Saya memasuki SMA dengan program reguler, meskipun tawaran akselerasi kembali mendatangi saya, namun saya tolak sejak awal. Mungkin memang akselerasi membuat saya mendapatkan pengalaman yang sangat berharga, namun menurut saya, terkadang sesuatu yang normal lebih berarti dari apapun juga. Walaupun dengan begitu membuat saya harus sekelas dengan teman-teman yang sebagian besar adalah kakak kelas saya di waktu SMP, dan membuat saya sangat canggung akan keadaan tersebut. Tapi perlahan-lahan saya mulai terbiasa dan merasakan masa SMA sebagai masa terbaik dalam perjalanan sekolah saya.
Sekarang saya berada di kelas XI IPA, dan saya tergabung dalam OSIS, sebuah organisasi yang memang sudah saya impikan sejak SD. Di masa SMA ini pula saya mulai banyak mengikuti perlombaan, dan memenangkan sebagiannya. Meskipun pada awalnya saya sangat menginginkan bersekolah di SMA Negeri, tetapi saat saya merasakan bersekolah di SMA Labschool Kebayoran ini, saya tidak merasakan penyesalan. Berbagai kegiatan di sekolah ini yang mungkin tidak akan dapat saya rasakan di sekolah lain membuat masa SMA saya ini sangat berarti. Meskipun terkadang masa lalu saya masih menghantui, namun kebahagiaan yang saya rasakan di sini dapat menutupi itu semua.

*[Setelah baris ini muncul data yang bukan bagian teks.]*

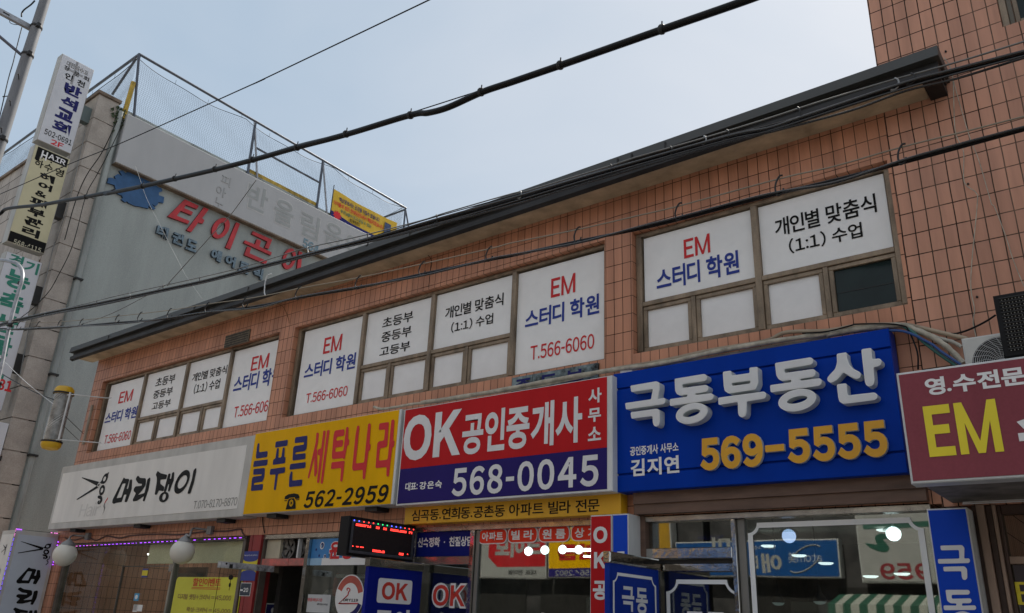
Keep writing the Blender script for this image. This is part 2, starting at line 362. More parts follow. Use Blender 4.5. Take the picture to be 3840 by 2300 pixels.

Saya merasa sangat senang karena berbagai target yang saya tulis di akhir masa SMP saya sudah mulai tercapai satu persatu. Namun saya belum puas sampai di sini, saya masih memiliki mimpi untuk dicapai di masa mendatang. Cita-cita yang masih berwarna abu-abu di kepala saya tidak menghambat motivasi saya dalam belajar. Kelas IPA yang saya jalani mungkin akan mengantarkan saya ke perguruan tinggi di bidang teknik, seperti halnya ayah dan ibu saya. Walaupun hasil psikotes dan seluruh keluarga mendukung saya untuk menjadi dokter, namun saya yakin dengan apa yang saya minati, dan itulah yang nanti akan saya pilih sebagai profesi saya di masa mendatang. Apapun profesi saya kelak, saya akan berusaha untuk menjadi orang yang sukses. Saya berjanji pada diri saya sendiri, saya akan membanggakan ibu saya yang telah berjuang menghidupi saya dan kakak saya, juga ayah saya yang mungkin sekarang sudah bahagia dengan keluarga barunya.